The Indian government reveals plans to increase maternity benefits from 12 to 26 weeks of paid leave. This is still little in comparison to the UK, where there are 39 weeks of paid maternity leave, with 90% of pay for the first six weeks. - In its World Report 2016, released this week, Human Rights Watch claim that the Indian government failed to address increasing attacks on free expression and against religious minorities.
Nagorno-Karabakh
- In the new ‘Freedom in the World 2016’ study, Freedom House, a US Human Rights organisation, asserts that Nagorno-Karabakh remains a ‘partly free’ territory in comparison to Azerbaijan which has been deemed ‘not free’.
- President Serzh Sargsyan met with Herbert Salber, the European Union Special Representative for the South Caucasus and the crisis in Georgia who stated that the EU is interested in a ‘speedy and peaceful’ resolution of the Karabakh Conflict.

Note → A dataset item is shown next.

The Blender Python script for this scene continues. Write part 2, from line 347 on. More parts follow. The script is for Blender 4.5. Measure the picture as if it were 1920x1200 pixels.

- Tehran has offered to mediate in the settlement of the Armenian-Azerbaijani conflict over Nagorno-Karabakh.
Nigeria
- UN officials have called for urgent reintegration and rehabilitation of the women and children who have escaped from Boko Haram captivity.
- Rat poison sales increase over fears of the spread of Lassa fever, an illness which is spread by rats. Lassa fever has spread to 17 states in Nigeria, killing over 76 people.
- At least 16 people have died after multiple suicide bombings in Chibok, the Nigerian town from which Boko Haram kidnapped scores of schoolgirls almost two years ago.
Uganda
- Human Rights Watch has said that the overall political situation in East Africa, including Uganda, has sharply deteriorated, suggesting that patterns of repression, particularly intimidation and threats against journalists and activists have increased as the forthcoming election approaches.
- The Ugandan army has warned that it will not tolerate disturbances by any election loser, whether instigated by the ruling National Resistance Movement party or the Opposition.